Was wird den Markt voranbringen?
Ennemann: Das Internet of Things ist ein wesentlicher Treiber. Viele Geschäftsmodelle erfordern ständige Connectivity. Die dazu nötigen Endgeräte sind keine Smartphones, sondern sie werden viele Formen haben. Das könnte auch neue Player ins Spiel bringen und die heutigen Netzbetreiber zu neuen Dienstleistungen bewegen. Grundsätzlich wird nach erfolgreichen Versuchen eine Dynamik am Markt kommen, der sich die Anbieter nicht verweigern können.

Mit welchem Zeitrahmen rechnen Sie und wird die klassische SIM aussterben?

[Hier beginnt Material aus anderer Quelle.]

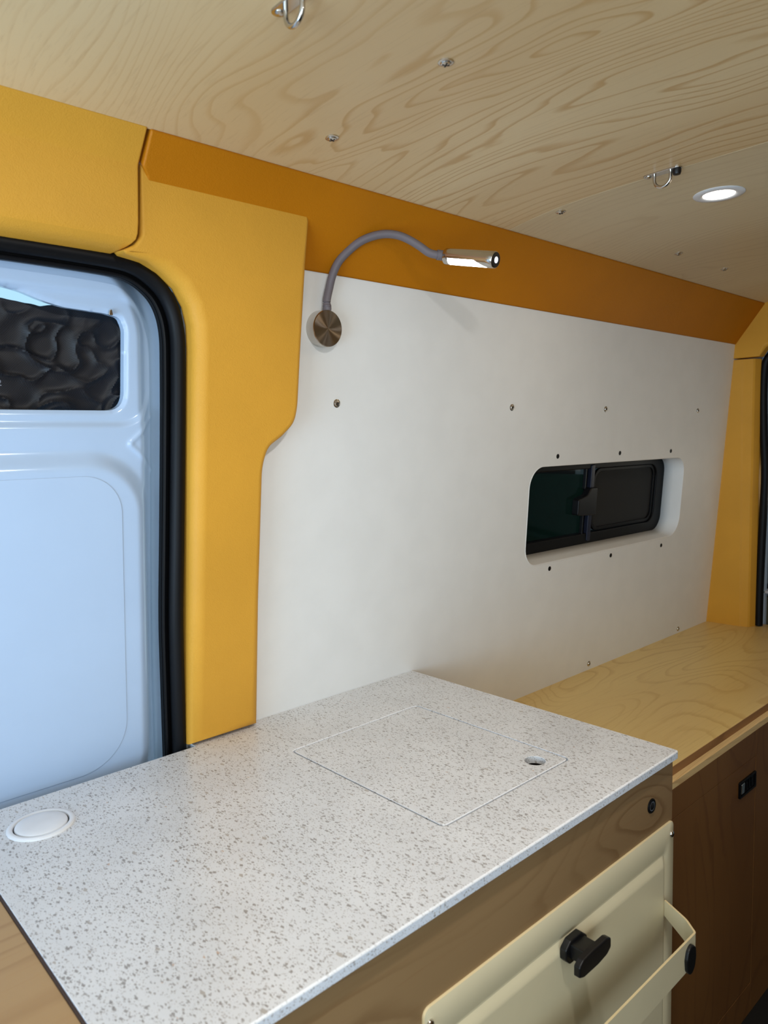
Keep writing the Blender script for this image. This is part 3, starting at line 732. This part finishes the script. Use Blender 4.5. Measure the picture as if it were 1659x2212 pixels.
for k in range(len(stn)-1):
    for i in range(na):
        j = (i+1) % na; xm = (stn[k]+stn[k+1])/2; tm = 2*math.pi*(i+.5)/na
        F.append((k*na+i, k*na+j, (k+1)*na+j, (k+1)*na+i)); mi.append(1 if openhere(xm, tm) else 0)
Vh = [V, [f for f, m_ in zip(F, mi) if m_ == 0]]; Fd = [f for f, m_ in zip(F, mi) if m_ == 1]
F0 = Vh[1]+[tuple(range(na))[::-1]]
hd = o = mk('lamp_head', V, F0, M['steel'], lamp, sharp=40)
bm = bmesh.new(); bm.from_mesh(o.data); bmesh.ops.delete(bm, geom=[v for v in bm.verts if not v.link_faces], context='VERTS'); bm.to_mesh(o.data); bm.free()
Vd = [S0+ax*((v-S0).dot(ax))+((v-S0)-ax*((v-S0).dot(ax)))*.975 for v in V]
o = mk('led_strip', Vd, Fd, M['led'], hd, sharp=80)
bm = bmesh.new(); bm.from_mesh(o.data); bmesh.ops.delete(bm, geom=[v for v in bm.verts if not v.link_faces], context='VERTS'); bm.to_mesh(o.data); bm.free()
HF = Frame(S0+ax*LH, side, upp)
if HF.n.dot(ax) < 0: HF = Frame(S0+ax*LH, -side, upp)
lathe('end_cap', [(.0128, -.002), (.0128, .0006), (.0120, .0012), (.0060, .0012), (.0055, .0006)], HF, 0, 0, M['black'], hd, 32)
lathe('touch_switch', [(.0054, .0004), (.0054, .0014), (.0046, .0018), (.001, .0018)], HF, 0, 0, M['button_led'], hd, 24)

# ------------------------------------------------------------------ ceiling puck lights
UF = Frame((0, 0, ZC), (1, 0, 0), (0, -1, 0))                 # faces down
assert UF.n.z < 0
def puck(x, y, label, k=1., col=(1, .80, .58)):
    t = root('ceiling_light', (x, y, ZC-.006), label, 'ceiling light', 'round recessed ceiling lights')
    lathe('rim', [(.0455, -.0005), (.0455, .0008), (.044, .0020), (.034, .0030), (.0300, .0024), (.0285, .0010)], UF, x, -y, M['plastic'], t, 48)
    lathe('diffuser', [(.0284, .0005), (.0280, .0014), (.001, .0016)], UF, x, -y, M['puck'], t, 40)
    l = bpy.data.lights.new('led_light', 'AREA'); l.shape = 'DISK'; l.size = .055; l.energy = LED_POWER*k; l.color = col
    lo = bpy.data.objects.new('led_light', l); COL.objects.link(lo); lo.parent = t; lo.location = (0, 0, -.002)
puck(1.44, .62, 'small round recessed ceiling light, lit, near the hook at the panel seam', .6)
puck(1.44, -.26, 'round recessed ceiling light on the far side of the aisle', .4)
puck(.52, .27, 'round recessed ceiling light directly above the camera', 3.9, (1, .99, .98))
puck(2.22, .42, 'round recessed ceiling light above the bench, out of view', .6)
puck(-.10, -.30, 'round recessed ceiling light over the aisle behind the camera', .5)
# ------------------------------------------------------------------ ceiling screws
def zc_at(y):
    P_ = sorted([(a_, b_) for a_, b_ in half])
    if y <= .64: return ZC
    for (y0, z0), (y1, z1) in zip(P_, P_[1:]):
        if y0 <= y <= y1: return z0+(z1-z0)*(y-y0)/(y1-y0)
g = 'countersunk screws in the ceiling plywood'
for i, (x, y, lab) in enumerate(((.686, .622, 'ceiling screw with washer, largest and nearest the top edge of the photo'), (.705, .864, 'ceiling screw with washer above the ochre strip, left of the lamp arm'),
                  (1.274, .857, 'ceiling screw beside the seam between the two plywood sheets'), (1.787, .865, 'ceiling screw on the far plywood sheet, left one of the far pair'), (2.054, .866, 'farthest ceiling screw, right one of the far pair near the rear corner'))):
    z = zc_at(y); fr = Frame((0, 0, 0), (1, 0, 0), (0, -1, 0)); sl_ = -.16 if y > .8 else -.01
    fr = Frame((x, y, z-.0003), (1, 0, 0), (0, -1, -sl_*.6 if False else .08 if y > .8 else 0))
    screw((0, 0, 0), fr, .0098, lab, g, angle=.5+i*.7)
# ------------------------------------------------------------------ U-bolt tie-down hooks
def hook(x, y, ang, label, nut=True):
    t = root('ceiling_hook', (x, y, ZC), label, 'hook', 'steel tie-down loops on the ceiling')
    ca, sa = math.cos(ang), math.sin(ang)
    fr = Frame((x, y, ZC), (ca, sa, 0), (sa, -ca, 0))
    if fr.n.z > 0: fr = Frame((x, y, ZC), (ca, sa, 0), (-sa, ca, 0))
    plate('mounting_plate', [rrect(-.034, .034, -.0085, .0085, .0084, 6)], 0, .0022, fr, M['steel'], t, bev=.0008)
    w = .0145; P_ = [(-w, .001), (-w, .004), (-w, .008)]+[(-w*math.cos(math.pi*k/10), .0105+w*math.sin(math.pi*k/10)) for k in range(11)]+[(w, .008), (w, .004), (w, .001)]
    tube('loop', catmull([fr(a_, 0, h_) for a_, h_ in P_], 3), .0028, M['steel'], t, n=12, upv=fr.v)
    lathe('screw_head', [(.005, .002), (.005, .003), (.003, .0045), (.0008, .0046)], fr, -.0255, 0, M['screw'], t, 16)
    if nut: lathe('cap_nut', [(.0072, .0022), (.0072, .0075), (.006, .0115), (.003, .0125)], fr, .0255, 0, M['black'], t, 6 if False else 18)
    else: lathe('screw_head', [(.005, .002), (.005, .003), (.003, .0045), (.0008, .0046)], fr, .0255, 0, M['screw'], t, 16)
hook(1.243, .632, -math.pi/2, 'steel U-shaped hook with a black nut at the ceiling seam')
hook(.475, .637, -math.pi/2+.0, 'steel U-shaped hook cut off by the top edge of the photo', nut=False)
# ------------------------------------------------------------------ wall screws and dark holes
g = 'screws in the white wall panel'
for i, (x, z, lab) in enumerate(((.872, 1.476, 'wall screw below the reading lamp'), (1.401, 1.476, 'wall screw second in the row, up and left of the window'),
        (1.814, 1.477, 'wall screw third in the row, above the middle of the window'), (2.373, 1.479, 'wall screw last in the row, near the rear pillar'),
        (2.387, .7440, 'wall screw just above the bench top near the rear pillar'), (1.832, .7475, 'wall screw just above the bench top, nearer the counter'))):
    screw((x, (z-.9)*kz, 0), WF, .0080, lab, g, angle=.3+i)
g = 'tiny black screws around the window'
for x, z, lab in ((1.603, 1.355, 'tiny black screw above the window, left of three'), (1.909, 1.355, 'tiny black screw above the window, middle of three'), (2.215, 1.353, 'tiny black screw above the window, right of three'),
                  (1.601, 1.061, 'tiny black screw below the window, left of three'), (1.905, 1.059, 'tiny black screw below the window, middle of three'), (2.209, 1.054, 'tiny black screw below the window, right of three')):
    t = root('small_screw', wp(x, z, 0), lab, 'screw', g)
    lathe('head', [(.0062, -.001), (.0062, .0004), (.0054, .0010), (.003, .0010), (.0024, .0003)], WF, x, (z-.9)*kz, M['blackm'], t, 20)
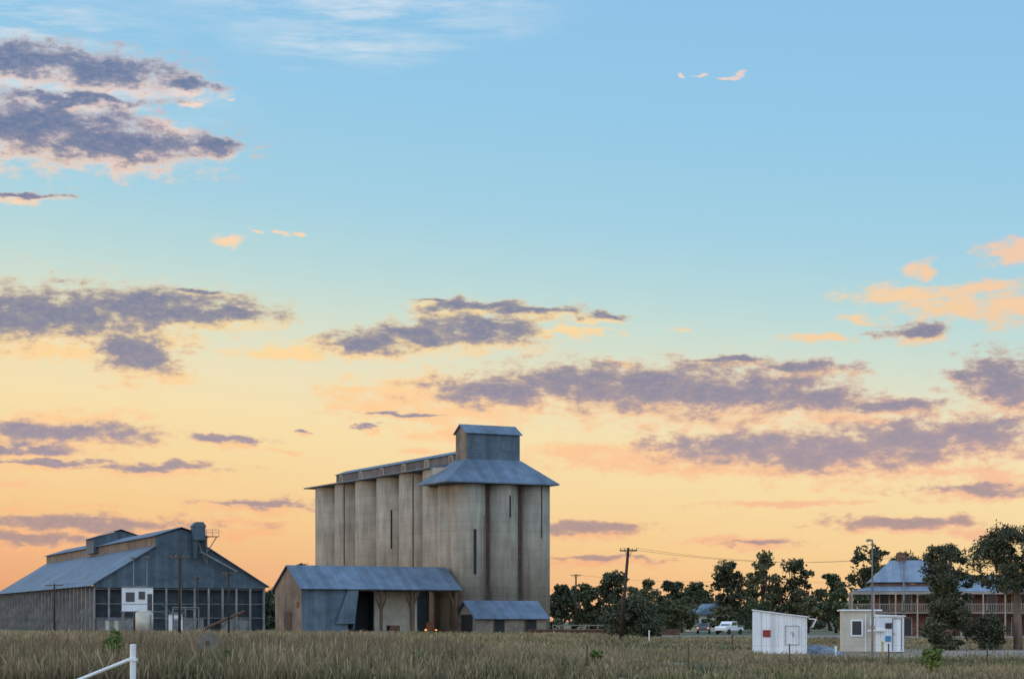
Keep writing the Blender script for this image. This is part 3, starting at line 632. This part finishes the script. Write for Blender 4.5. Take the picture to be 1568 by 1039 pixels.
# ------------------------------------------------------------ vehicles
def wheels(g,xs,w,r):
    for x in xs:
        for s in(-1,1): g.tube((x,s*w/2-.1,r),(x,s*w/2+.1,r),r,r,18)
def ute(x,y,rot):
    e=group('pickup_truck',(x,y,0),rot)
    g=Geo(); g.prism([(-2.4,.5),(2.4,.5),(2.45,.85),(2.3,1.05),(1.2,1.12),(.6,1.7),(-.6,1.72),(-.75,1.15),(-.78,.95),(-2.4,.95)],'y',-.85,.85); g.make('body',M['white'],e,bevel=.05)
    Geo().box(-2.42,-.8,-.88,-.82,.95,1.2).box(-2.42,-.8,.82,.88,.95,1.2).box(-2.44,-2.38,-.88,.88,.95,1.2).make('tray_sides',M['steel'],e)
    Geo().poly([(1.16,-.7,1.16),(1.16,.7,1.16),(.66,.62,1.64),(.66,-.62,1.64)]).poly([(-.5,-.87,1.2),(1.0,-.87,1.2),(.55,-.87,1.62),(-.5,-.87,1.62)]).poly([(-.5,.87,1.2),(1.0,.87,1.2),(.55,.87,1.62),(-.5,.87,1.62)]).make('windows',M['glass'],e)
    g=Geo(); wheels(g,(-1.5,1.6),1.7,.36); g.make('wheels',M['tyre'],e)
    Geo().box(-2.46,-2.42,-.8,-.6,.7,.9).box(-2.46,-2.42,.6,.8,.7,.9).make('tail_lamps',M['red'],e); return e
def car(x,y,rot,lit=True):
    e=group('parked_car',(x,y,0),rot)
    g=Geo(); g.prism([(-2.2,.4),(2.2,.4),(2.25,.7),(2.0,.88),(1.0,.98),(.35,1.42),(-1.1,1.44),(-1.7,1.0),(-2.25,.95)],'y',-.85,.85); g.make('body',M['steel'],e,bevel=.06)
    Geo().poly([(-1.2,-.87,1.02),(.85,-.87,1.02),(.3,-.87,1.36),(-1.0,-.87,1.38)]).poly([(-1.2,.87,1.02),(.85,.87,1.02),(.3,.87,1.36),(-1.0,.87,1.38)]).poly([(-1.68,-.7,1.04),(-1.68,.7,1.04),(-1.16,.6,1.42),(-1.16,-.6,1.42)]).make('windows',M['glass'],e)
    g=Geo(); wheels(g,(-1.35,1.4),1.6,.32); g.make('wheels',M['tyre'],e)
    Geo().box(-2.3,-2.22,-.8,-.6,.72,.86).box(-2.3,-2.22,.6,.8,.72,.86).make('tail_lamps',M['lampr'],e); return e
ute(28.6,258,235); car(26.6,272,82)

# ------------------------------------------------------------ fences & foreground
gp=group('white_gate_post',(-10.35,53.5,0))
Geo().tube((0,0,0),(0,0,1.09),.085,.085,16).tube((0,0,1.09),(0,0,1.12),.1,.06,16).make('post',M['white'],gp)
Geo().tube((-.05,0,.72),(-1.9,.05,-.02),.05,.05,12).box(-.11,.11,-.11,.11,.66,.74).make('brace',M['white'],gp)
rs_=group('round_sign',(-10.25,66,0))
g=Geo(); g.tube((0,.03,1.02),(0,-.03,1.02),.36,.36,28); g.make('disc',mat('weathered_disc',(.24,.21,.17),.8,.3,3),rs_); Geo().tube((0,.08,0),(0,.08,1.3),.035,.035,8).tube((0,-.04,1.02),(0,-.06,1.02),.07,.07,12).make('stake',M['timber'],rs_)
ff=group('wire_fence',(0,0,0)); g=Geo(); wr_=Geo()
px=[-19+ i*3.6 for i in range(14)]
for i,x0 in enumerate(px):
    y0=68+.12*x0; g.tube((x0,y0,0),(x0+random.uniform(-.04,.04),y0,.95),.028,.024,6)
    if i:
        for z0 in(.3,.6,.88): wr_.tube((px[i-1],68+.12*px[i-1],z0),(x0,y0,z0),.004,.004,4)
g.make('pickets',M['timber'],ff); wr_.make('wires',M['steel'],ff)
f2=group('post_and_rail_fence',(5.2,252,0),-4); g=Geo()
for i in range(8): g.box(i*1.15,i*1.15+.12,0,.12,0,1.35)
g.box(0,8.2,.02,.1,1.15,1.27); g.box(0,8.2,.02,.1,.6,.72); g.make('posts_and_rails',M['conc2'],f2)
f3=group('rail_platform',(-6,246,0),-3); Geo().box(8,27,0,2,0,.55).box(8,27,-.1,2.05,.55,.7).make('platform',M['rust'],f3)
def weed(x,y,h,seed,n=260,name='tall_weed'):
    r=random.Random(seed); e=group(name,(x,y,0)); g=Geo(); cs=[];rr=[]
    for i in range(9):
        a=r.uniform(0,6.28); q=r.uniform(.02,.22); hh=h*r.uniform(.6,1); g.tube((0,0,0),(q*math.cos(a),q*math.sin(a),hh),.012,.005,5)
        for k in range(5): t=.25+.15*k; cs.append((q*math.cos(a)*t,q*math.sin(a)*t,hh*t+.1)); rr.append(.16*(1.15-t*.6))
    g.make('stems',M['timber'],e); leaves('leaves',cs,rr,26,.065,M['weed'],e,seed)
M['weed']=leafmat('weed_leaves',(.07,.11,.02),(.20,.26,.06))
weed(-13.2,65,1.6,1); weed(-13.5,65.6,1.2,2); weed(-9,62,.8,3); weed(3,70,.7,4); weed(14,66,.8,5); weed(13.2,61,.9,6); weed(-3,63,.7,7)

# ------------------------------------------------------------ camera
cd=bpy.data.cameras.new('camera'); cam=bpy.data.objects.new('camera',cd); S.collection.objects.link(cam); S.camera=cam
cam.location=(0,0,1.75); cam.rotation_euler=(R(90),0,0); cd.sensor_width=36; cd.lens=36*3000/1568; cd.shift_y=(950-519.3)/1568
cd.clip_start=.5; cd.clip_end=12000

Ennemann: Es ist schwer, das konkret festzulegen, vielleicht dauert es noch zehn Jahre. Wir werden im Übergang zudem auch noch einige hybride Endgeräte bekommen, die zusätzlich noch eine herkömmliche SIM-Karte haben. Es könnte auch bei 5G der Wechsel erfolgen, dann wird es auf jeden Fall noch mal einen signifikanten Schub geben. Manche Geschäftsmodelle, die schon jetzt in der Schublade liegen, werden auch erst dann mit der höheren Netzkapazität sinnvoll.